What to produce ▸
Your task is to print all of the material verbatim.
>> Begin Raw records
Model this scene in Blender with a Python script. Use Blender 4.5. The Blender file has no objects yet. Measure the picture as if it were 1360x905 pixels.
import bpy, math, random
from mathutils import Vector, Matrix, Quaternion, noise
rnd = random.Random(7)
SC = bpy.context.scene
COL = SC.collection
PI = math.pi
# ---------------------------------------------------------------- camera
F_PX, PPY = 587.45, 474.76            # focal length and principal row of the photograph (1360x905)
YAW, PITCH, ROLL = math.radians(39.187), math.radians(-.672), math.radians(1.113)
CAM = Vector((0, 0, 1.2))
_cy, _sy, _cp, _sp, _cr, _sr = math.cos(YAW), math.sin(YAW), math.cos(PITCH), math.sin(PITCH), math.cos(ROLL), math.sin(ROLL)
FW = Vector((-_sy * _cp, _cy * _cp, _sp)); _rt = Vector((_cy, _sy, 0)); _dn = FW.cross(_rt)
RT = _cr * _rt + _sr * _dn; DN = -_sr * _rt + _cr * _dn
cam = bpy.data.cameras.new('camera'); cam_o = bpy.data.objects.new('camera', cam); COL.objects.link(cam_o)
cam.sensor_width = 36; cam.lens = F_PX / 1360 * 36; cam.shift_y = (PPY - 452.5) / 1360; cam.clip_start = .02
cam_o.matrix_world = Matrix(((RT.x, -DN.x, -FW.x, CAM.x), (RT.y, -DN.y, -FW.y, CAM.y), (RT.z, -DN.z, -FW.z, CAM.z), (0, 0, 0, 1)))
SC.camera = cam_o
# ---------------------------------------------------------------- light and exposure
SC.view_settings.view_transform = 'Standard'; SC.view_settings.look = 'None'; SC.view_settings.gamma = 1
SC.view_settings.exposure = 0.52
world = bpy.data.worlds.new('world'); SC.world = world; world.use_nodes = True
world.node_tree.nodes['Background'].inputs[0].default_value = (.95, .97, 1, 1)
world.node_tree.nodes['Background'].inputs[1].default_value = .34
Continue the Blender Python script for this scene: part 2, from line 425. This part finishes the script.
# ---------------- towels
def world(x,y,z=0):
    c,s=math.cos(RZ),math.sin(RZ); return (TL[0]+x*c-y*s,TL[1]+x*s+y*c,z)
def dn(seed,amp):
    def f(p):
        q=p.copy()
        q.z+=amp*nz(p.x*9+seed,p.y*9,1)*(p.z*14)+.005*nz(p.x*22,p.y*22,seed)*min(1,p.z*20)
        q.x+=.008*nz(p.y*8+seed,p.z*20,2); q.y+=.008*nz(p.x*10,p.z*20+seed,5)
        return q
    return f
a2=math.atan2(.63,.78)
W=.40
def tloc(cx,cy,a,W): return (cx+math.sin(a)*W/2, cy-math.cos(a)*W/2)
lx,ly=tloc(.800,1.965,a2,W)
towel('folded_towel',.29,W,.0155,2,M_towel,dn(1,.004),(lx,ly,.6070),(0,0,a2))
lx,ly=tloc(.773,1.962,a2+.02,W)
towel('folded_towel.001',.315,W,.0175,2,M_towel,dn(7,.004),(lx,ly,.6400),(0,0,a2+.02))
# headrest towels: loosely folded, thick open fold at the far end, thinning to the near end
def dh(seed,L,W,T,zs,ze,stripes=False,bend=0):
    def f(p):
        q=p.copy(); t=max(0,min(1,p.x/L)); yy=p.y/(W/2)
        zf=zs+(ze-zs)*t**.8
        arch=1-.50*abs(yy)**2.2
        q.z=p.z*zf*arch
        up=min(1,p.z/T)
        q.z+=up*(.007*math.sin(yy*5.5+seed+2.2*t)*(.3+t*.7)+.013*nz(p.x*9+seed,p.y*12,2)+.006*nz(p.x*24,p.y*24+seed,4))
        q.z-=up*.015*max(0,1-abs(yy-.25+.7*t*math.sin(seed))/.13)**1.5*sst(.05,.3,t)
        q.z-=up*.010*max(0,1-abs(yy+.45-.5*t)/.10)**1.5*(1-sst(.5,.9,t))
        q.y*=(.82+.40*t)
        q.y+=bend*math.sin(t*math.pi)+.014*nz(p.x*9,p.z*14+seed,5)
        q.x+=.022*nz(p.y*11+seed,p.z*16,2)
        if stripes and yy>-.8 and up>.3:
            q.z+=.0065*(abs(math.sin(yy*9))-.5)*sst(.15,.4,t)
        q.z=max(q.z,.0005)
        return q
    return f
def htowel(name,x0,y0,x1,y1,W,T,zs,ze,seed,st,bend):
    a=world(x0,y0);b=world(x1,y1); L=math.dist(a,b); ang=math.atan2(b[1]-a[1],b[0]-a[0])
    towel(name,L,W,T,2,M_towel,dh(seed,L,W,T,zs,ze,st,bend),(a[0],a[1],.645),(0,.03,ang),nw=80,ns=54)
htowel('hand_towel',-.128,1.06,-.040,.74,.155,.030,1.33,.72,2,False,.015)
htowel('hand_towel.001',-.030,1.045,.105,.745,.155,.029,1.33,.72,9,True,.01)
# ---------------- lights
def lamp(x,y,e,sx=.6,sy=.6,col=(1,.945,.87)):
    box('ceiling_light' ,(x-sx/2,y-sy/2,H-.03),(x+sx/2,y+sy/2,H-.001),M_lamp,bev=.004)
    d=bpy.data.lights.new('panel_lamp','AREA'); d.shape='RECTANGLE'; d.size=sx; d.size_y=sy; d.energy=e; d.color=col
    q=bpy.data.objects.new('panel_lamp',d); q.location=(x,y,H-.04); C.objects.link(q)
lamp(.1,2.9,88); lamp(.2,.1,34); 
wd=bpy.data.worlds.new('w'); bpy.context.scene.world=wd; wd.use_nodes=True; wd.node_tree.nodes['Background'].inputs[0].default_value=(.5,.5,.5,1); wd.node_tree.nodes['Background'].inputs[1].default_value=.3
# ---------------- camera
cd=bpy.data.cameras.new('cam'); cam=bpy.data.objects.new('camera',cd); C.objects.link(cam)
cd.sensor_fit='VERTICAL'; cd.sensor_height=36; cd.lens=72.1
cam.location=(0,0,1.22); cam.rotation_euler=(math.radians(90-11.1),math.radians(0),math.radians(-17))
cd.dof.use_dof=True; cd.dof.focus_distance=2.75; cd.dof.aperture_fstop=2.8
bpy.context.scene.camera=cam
>> End Raw records
Solution for this problem ▸
Model this scene in Blender with a Python script. Use Blender 4.5. The Blender file has no objects yet. Measure the picture as if it were 1360x905 pixels.
import bpy, math, random
from mathutils import Vector, Matrix, Quaternion, noise
rnd = random.Random(7)
SC = bpy.context.scene
COL = SC.collection
PI = math.pi
# ---------------------------------------------------------------- camera
F_PX, PPY = 587.45, 474.76            # focal length and principal row of the photograph (1360x905)
YAW, PITCH, ROLL = math.radians(39.187), math.radians(-.672), math.radians(1.113)
CAM = Vector((0, 0, 1.2))
_cy, _sy, _cp, _sp, _cr, _sr = math.cos(YAW), math.sin(YAW), math.cos(PITCH), math.sin(PITCH), math.cos(ROLL), math.sin(ROLL)
FW = Vector((-_sy * _cp, _cy * _cp, _sp)); _rt = Vector((_cy, _sy, 0)); _dn = FW.cross(_rt)
RT = _cr * _rt + _sr * _dn; DN = -_sr * _rt + _cr * _dn
cam = bpy.data.cameras.new('camera'); cam_o = bpy.data.objects.new('camera', cam); COL.objects.link(cam_o)
cam.sensor_width = 36; cam.lens = F_PX / 1360 * 36; cam.shift_y = (PPY - 452.5) / 1360; cam.clip_start = .02
cam_o.matrix_world = Matrix(((RT.x, -DN.x, -FW.x, CAM.x), (RT.y, -DN.y, -FW.y, CAM.y), (RT.z, -DN.z, -FW.z, CAM.z), (0, 0, 0, 1)))
SC.camera = cam_o
# ---------------------------------------------------------------- light and exposure
SC.view_settings.view_transform = 'Standard'; SC.view_settings.look = 'None'; SC.view_settings.gamma = 1
SC.view_settings.exposure = 0.52
world = bpy.data.worlds.new('world'); SC.world = world; world.use_nodes = True
world.node_tree.nodes['Background'].inputs[0].default_value = (.95, .97, 1, 1)
world.node_tree.nodes['Background'].inputs[1].default_value = .34
Continue the Blender Python script for this scene: part 2, from line 425. This part finishes the script.
# ---------------- towels
def world(x,y,z=0):
    c,s=math.cos(RZ),math.sin(RZ); return (TL[0]+x*c-y*s,TL[1]+x*s+y*c,z)
def dn(seed,amp):
    def f(p):
        q=p.copy()
        q.z+=amp*nz(p.x*9+seed,p.y*9,1)*(p.z*14)+.005*nz(p.x*22,p.y*22,seed)*min(1,p.z*20)
        q.x+=.008*nz(p.y*8+seed,p.z*20,2); q.y+=.008*nz(p.x*10,p.z*20+seed,5)
        return q
    return f
a2=math.atan2(.63,.78)
W=.40
def tloc(cx,cy,a,W): return (cx+math.sin(a)*W/2, cy-math.cos(a)*W/2)
lx,ly=tloc(.800,1.965,a2,W)
towel('folded_towel',.29,W,.0155,2,M_towel,dn(1,.004),(lx,ly,.6070),(0,0,a2))
lx,ly=tloc(.773,1.962,a2+.02,W)
towel('folded_towel.001',.315,W,.0175,2,M_towel,dn(7,.004),(lx,ly,.6400),(0,0,a2+.02))
# headrest towels: loosely folded, thick open fold at the far end, thinning to the near end
def dh(seed,L,W,T,zs,ze,stripes=False,bend=0):
    def f(p):
        q=p.copy(); t=max(0,min(1,p.x/L)); yy=p.y/(W/2)
        zf=zs+(ze-zs)*t**.8
        arch=1-.50*abs(yy)**2.2
        q.z=p.z*zf*arch
        up=min(1,p.z/T)
        q.z+=up*(.007*math.sin(yy*5.5+seed+2.2*t)*(.3+t*.7)+.013*nz(p.x*9+seed,p.y*12,2)+.006*nz(p.x*24,p.y*24+seed,4))
        q.z-=up*.015*max(0,1-abs(yy-.25+.7*t*math.sin(seed))/.13)**1.5*sst(.05,.3,t)
        q.z-=up*.010*max(0,1-abs(yy+.45-.5*t)/.10)**1.5*(1-sst(.5,.9,t))
        q.y*=(.82+.40*t)
        q.y+=bend*math.sin(t*math.pi)+.014*nz(p.x*9,p.z*14+seed,5)
        q.x+=.022*nz(p.y*11+seed,p.z*16,2)
        if stripes and yy>-.8 and up>.3:
            q.z+=.0065*(abs(math.sin(yy*9))-.5)*sst(.15,.4,t)
        q.z=max(q.z,.0005)
        return q
    return f
def htowel(name,x0,y0,x1,y1,W,T,zs,ze,seed,st,bend):
    a=world(x0,y0);b=world(x1,y1); L=math.dist(a,b); ang=math.atan2(b[1]-a[1],b[0]-a[0])
    towel(name,L,W,T,2,M_towel,dh(seed,L,W,T,zs,ze,st,bend),(a[0],a[1],.645),(0,.03,ang),nw=80,ns=54)
htowel('hand_towel',-.128,1.06,-.040,.74,.155,.030,1.33,.72,2,False,.015)
htowel('hand_towel.001',-.030,1.045,.105,.745,.155,.029,1.33,.72,9,True,.01)
# ---------------- lights
def lamp(x,y,e,sx=.6,sy=.6,col=(1,.945,.87)):
    box('ceiling_light' ,(x-sx/2,y-sy/2,H-.03),(x+sx/2,y+sy/2,H-.001),M_lamp,bev=.004)
    d=bpy.data.lights.new('panel_lamp','AREA'); d.shape='RECTANGLE'; d.size=sx; d.size_y=sy; d.energy=e; d.color=col
    q=bpy.data.objects.new('panel_lamp',d); q.location=(x,y,H-.04); C.objects.link(q)
lamp(.1,2.9,88); lamp(.2,.1,34); 
wd=bpy.data.worlds.new('w'); bpy.context.scene.world=wd; wd.use_nodes=True; wd.node_tree.nodes['Background'].inputs[0].default_value=(.5,.5,.5,1); wd.node_tree.nodes['Background'].inputs[1].default_value=.3
# ---------------- camera
cd=bpy.data.cameras.new('cam'); cam=bpy.data.objects.new('camera',cd); C.objects.link(cam)
cd.sensor_fit='VERTICAL'; cd.sensor_height=36; cd.lens=72.1
cam.location=(0,0,1.22); cam.rotation_euler=(math.radians(90-11.1),math.radians(0),math.radians(-17))
cd.dof.use_dof=True; cd.dof.focus_distance=2.75; cd.dof.aperture_fstop=2.8
bpy.context.scene.camera=cam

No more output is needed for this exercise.